3. Promotion- thanks to UGC an Assistant professor has to put in 9 years of work before he or she will be promoted regardless of how well they teach or how good they are as researchers. They have to, regardless of their expertise, do one orientation course and two refersher courses. No, don't ask me what good they are. I slept through them. I still have one refresher course to attend. Now, tell me what motivation will I have to be a good faculty? I do it because I have this inner urge to do something great but it is so frustrating at times that I feel like chucking the whole thing off. It is different that I have nothing else to fall back on and therefore, I plod along.
4. Money- Thanks to this policy of Universities as teaching workshops, money is scarce. Money is needed to buy chemicals as well as equipments. Science has moved away from using simple things to do research. The technology changes every day and we need to buy the sophisticated equipments to good research. We need expensive chemicals but where is the money to buy them? Invariably, every faculty is expected to write a grant. Which is a good thing. The bad thing is that how much money I am going to get from my grant is decided by a bunch of lunatic financial officers with no appreciation of science or research. I, for example, wrote a grant and asked for 20 lakh to buy equipments. I need a shaker incubator and a centrifuge very badly. I was given 10 lakhs to buy two items. Neither of them is a shaker incubator and a centrifuge. Even the equipment I am allowed to buy will not be the sophisticated version that I need but a simple one that will just help me to do some basic analysis. Now, tell me why should a financial officer decide what I should purchase and not purchase?
5. Procedural delays- To buy any equipment above 50,000 rupees (which invariably all equipments are) I have to get permission from the purchase committee headed by a finance officer. I have to get 4-5 quotes and am allowed to buy only from the person who quotes the least. Needless to say I have to spend time getting these quotes, presenting before the purchase committee and then only I can buy. It takes 6 months to get an equipment. This is not unique to Universities. Institutes too have to follow this procedure. This is ostensibly to reduce corruption but who ever wants to make money can still find loop holes to make money.

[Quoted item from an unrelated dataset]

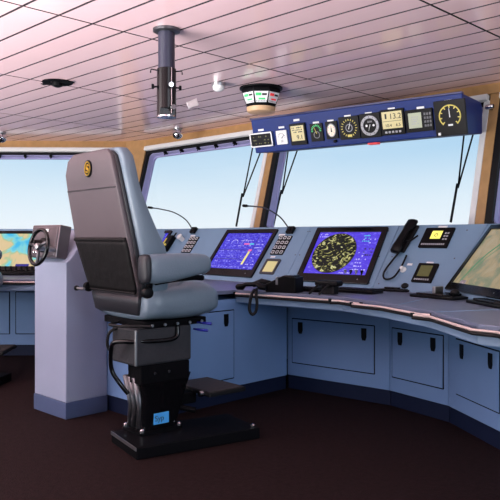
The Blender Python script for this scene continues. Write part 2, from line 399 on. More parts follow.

6. Infrastructure- The labs are invariably constructed by the great CPWD with more than 150 years of experience. They know how to get seepages correct, how to make sure that the drain does not work, how to do shoddy work, how to create a workplace that is generally not workable. Can we please get good lab spaces that are temperature controlled so that I do not have to figure out a process for summer that is different from of winter? The infrastructure is terrible. We still do not have good internet facility. We do not have access to library books and journals. Our libraries are the pits. Less said about them the better.

There is a good article in the rediff that talks about recruiting good faculty globally amongst other things.

The problem with us is that we are fond of talking and complaining. At some point we need to stop talking and start overhauling the system. Not so that we can get a Nobel Prize winner but because we need to put up a good education system. It is essential to remember that people like V. Ramakrishnan were taught by teachers who are increasingly difficult to find in our University systems.